__RECORDED DATA__:
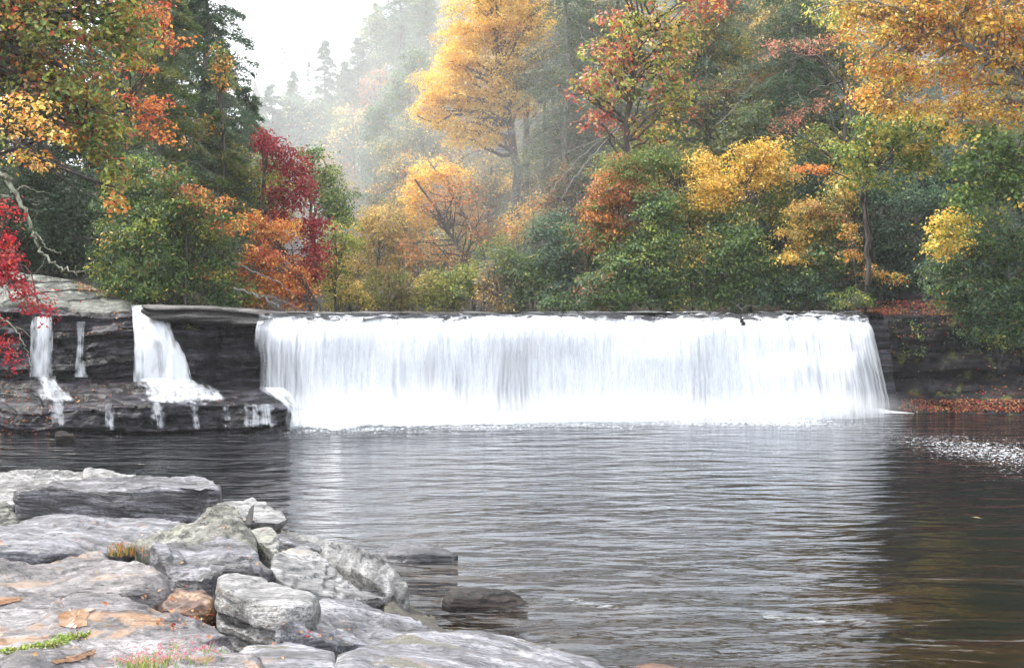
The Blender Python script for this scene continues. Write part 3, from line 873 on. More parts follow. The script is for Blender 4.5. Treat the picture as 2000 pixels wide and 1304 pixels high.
boulder('pale flat boulder at the water edge behind the long dark faced slab',
        [(-90, 928), (0, 922), (62, 921), (105, 914), (140, 918), (172, 932), (184, 955), (120, 975), (0, 985), (-90, 990)], .55, RK['white'], sv=.02, dome=.08, seed=1)
boulder('grey ridge boulder tucked behind the right half of the long dark faced slab',
        [(165, 922), (210, 919), (270, 926), (300, 938), (340, 935), (352, 955), (320, 975), (200, 975), (160, 960)], .62, RK['white'], dome=.10, seed=2)
boulder('long slab with a dark layered vertical face and pale top',
        [(22, 955), (90, 945), (160, 940), (260, 940), (350, 944), (415, 952), (436, 958), (425, 972), (385, 966), (300, 964), (200, 962), (90, 958), (30, 958)], .98, RK['dark'], under=.02, dome=.03, rnd=.03, seed=3, bottom=.1, layers=7)
boulder('boulder with a pointed dark underside jutting over the water',
        [(388, 990), (440, 970), (505, 968), (540, 985), (560, 1003), (540, 1012), (470, 1006), (400, 1000)], .72, RK['white'], su=-.05, under=.16, seed=4, bottom=.0, amp=.03)
boulder('small lichened boulder filling the corner left of the wide smooth slab',
        [(-60, 1000), (0, 992), (28, 1000), (34, 1018), (0, 1035), (-60, 1040)], .9, RK['lich'], dome=.06, seed=5)
boulder('wide smooth grey slab in front of the long dark faced slab',
        [(-90, 1048), (30, 1016), (150, 1008), (290, 1007), (345, 1012), (375, 1022), (300, 1050), (255, 1060), (180, 1072), (90, 1080), (-90, 1085)], .86, RK['grey'], dome=.05, seed=6, su=-.02, amp=.025)
boulder('humped pale boulder with two rounded tops beside the wooden splinter',
        [(262, 1062), (300, 1030), (340, 1018), (385, 1018), (425, 1009), (470, 1014), (492, 1036), (505, 1070), (470, 1084), (380, 1082), (300, 1080)], .92, RK['lich'], dome=.16, seed=7, amp=.06, under=.05)
boulder('small boulder with bright moss on its left side above the dark top slab',
        [(486, 1036), (520, 1036), (540, 1048), (548, 1058), (540, 1068), (505, 1064), (488, 1052)], .9, RK['lich'], dome=.03, seed=8, under=.04)
boulder('low angular slab with dark front face reaching toward the striated boulder',
        [(530, 1034), (565, 1036), (600, 1052), (628, 1070), (622, 1078), (580, 1066), (548, 1056)], .62, RK['dark'], su=-.2, seed=9, under=.04)
boulder('low wet rock barely above the water behind the striated boulder',
        [(548, 1034), (600, 1040), (650, 1050), (700, 1062), (735, 1080), (700, 1095), (640, 1080), (590, 1060)], .16, RK['strip'], su=-.10, seed=10, bottom=-.3, amp=.02)
boulder('steep striated boulder whose ribs slope down into the water',
        [(626, 1072), (648, 1060), (690, 1062), (738, 1092), (762, 1130), (800, 1165), (770, 1172), (720, 1150), (670, 1118), (630, 1098)], .42, RK['strip'], su=-.22, seed=11, dome=.16, under=-.04, bottom=-.4, amp=.05)
boulder('blackish boulder with white streaked top behind the prominent blocky boulder',
        [(286, 1080), (330, 1068), (440, 1062), (500, 1076), (534, 1090), (535, 1108), (500, 1116), (440, 1112), (400, 1118), (330, 1104)], 1.0, RK['dark'], dome=.08, seed=12, under=.06, amp=.05)
boulder('thin reddish slab behind the big rounded boulder at the left edge',
        [(-90, 1088), (60, 1086), (150, 1078), (200, 1084), (215, 1096), (150, 1110), (0, 1116), (-90, 1120)], .92, RK['red'], dome=.04, seed=13)
boulder('big rounded boulder with a blunt nose at the left edge',
        [(-90, 1118), (40, 1106), (150, 1098), (240, 1100), (300, 1114), (326, 1134), (320, 1150), (270, 1156), (150, 1152), (40, 1160), (-90, 1170)], .98, RK['red'], dome=.08, seed=14, under=.03, rnd=.12)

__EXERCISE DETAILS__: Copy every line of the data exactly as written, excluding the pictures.

__FULL OUTPUT__:
The Blender Python script for this scene continues. Write part 3, from line 873 on. More parts follow. The script is for Blender 4.5. Treat the picture as 2000 pixels wide and 1304 pixels high.
boulder('pale flat boulder at the water edge behind the long dark faced slab',
        [(-90, 928), (0, 922), (62, 921), (105, 914), (140, 918), (172, 932), (184, 955), (120, 975), (0, 985), (-90, 990)], .55, RK['white'], sv=.02, dome=.08, seed=1)
boulder('grey ridge boulder tucked behind the right half of the long dark faced slab',
        [(165, 922), (210, 919), (270, 926), (300, 938), (340, 935), (352, 955), (320, 975), (200, 975), (160, 960)], .62, RK['white'], dome=.10, seed=2)
boulder('long slab with a dark layered vertical face and pale top',
        [(22, 955), (90, 945), (160, 940), (260, 940), (350, 944), (415, 952), (436, 958), (425, 972), (385, 966), (300, 964), (200, 962), (90, 958), (30, 958)], .98, RK['dark'], under=.02, dome=.03, rnd=.03, seed=3, bottom=.1, layers=7)
boulder('boulder with a pointed dark underside jutting over the water',
        [(388, 990), (440, 970), (505, 968), (540, 985), (560, 1003), (540, 1012), (470, 1006), (400, 1000)], .72, RK['white'], su=-.05, under=.16, seed=4, bottom=.0, amp=.03)
boulder('small lichened boulder filling the corner left of the wide smooth slab',
        [(-60, 1000), (0, 992), (28, 1000), (34, 1018), (0, 1035), (-60, 1040)], .9, RK['lich'], dome=.06, seed=5)
boulder('wide smooth grey slab in front of the long dark faced slab',
        [(-90, 1048), (30, 1016), (150, 1008), (290, 1007), (345, 1012), (375, 1022), (300, 1050), (255, 1060), (180, 1072), (90, 1080), (-90, 1085)], .86, RK['grey'], dome=.05, seed=6, su=-.02, amp=.025)
boulder('humped pale boulder with two rounded tops beside the wooden splinter',
        [(262, 1062), (300, 1030), (340, 1018), (385, 1018), (425, 1009), (470, 1014), (492, 1036), (505, 1070), (470, 1084), (380, 1082), (300, 1080)], .92, RK['lich'], dome=.16, seed=7, amp=.06, under=.05)
boulder('small boulder with bright moss on its left side above the dark top slab',
        [(486, 1036), (520, 1036), (540, 1048), (548, 1058), (540, 1068), (505, 1064), (488, 1052)], .9, RK['lich'], dome=.03, seed=8, under=.04)
boulder('low angular slab with dark front face reaching toward the striated boulder',
        [(530, 1034), (565, 1036), (600, 1052), (628, 1070), (622, 1078), (580, 1066), (548, 1056)], .62, RK['dark'], su=-.2, seed=9, under=.04)
boulder('low wet rock barely above the water behind the striated boulder',
        [(548, 1034), (600, 1040), (650, 1050), (700, 1062), (735, 1080), (700, 1095), (640, 1080), (590, 1060)], .16, RK['strip'], su=-.10, seed=10, bottom=-.3, amp=.02)
boulder('steep striated boulder whose ribs slope down into the water',
        [(626, 1072), (648, 1060), (690, 1062), (738, 1092), (762, 1130), (800, 1165), (770, 1172), (720, 1150), (670, 1118), (630, 1098)], .42, RK['strip'], su=-.22, seed=11, dome=.16, under=-.04, bottom=-.4, amp=.05)
boulder('blackish boulder with white streaked top behind the prominent blocky boulder',
        [(286, 1080), (330, 1068), (440, 1062), (500, 1076), (534, 1090), (535, 1108), (500, 1116), (440, 1112), (400, 1118), (330, 1104)], 1.0, RK['dark'], dome=.08, seed=12, under=.06, amp=.05)
boulder('thin reddish slab behind the big rounded boulder at the left edge',
        [(-90, 1088), (60, 1086), (150, 1078), (200, 1084), (215, 1096), (150, 1110), (0, 1116), (-90, 1120)], .92, RK['red'], dome=.04, seed=13)
boulder('big rounded boulder with a blunt nose at the left edge',
        [(-90, 1118), (40, 1106), (150, 1098), (240, 1100), (300, 1114), (326, 1134), (320, 1150), (270, 1156), (150, 1152), (40, 1160), (-90, 1170)], .98, RK['red'], dome=.08, seed=14, under=.03, rnd=.12)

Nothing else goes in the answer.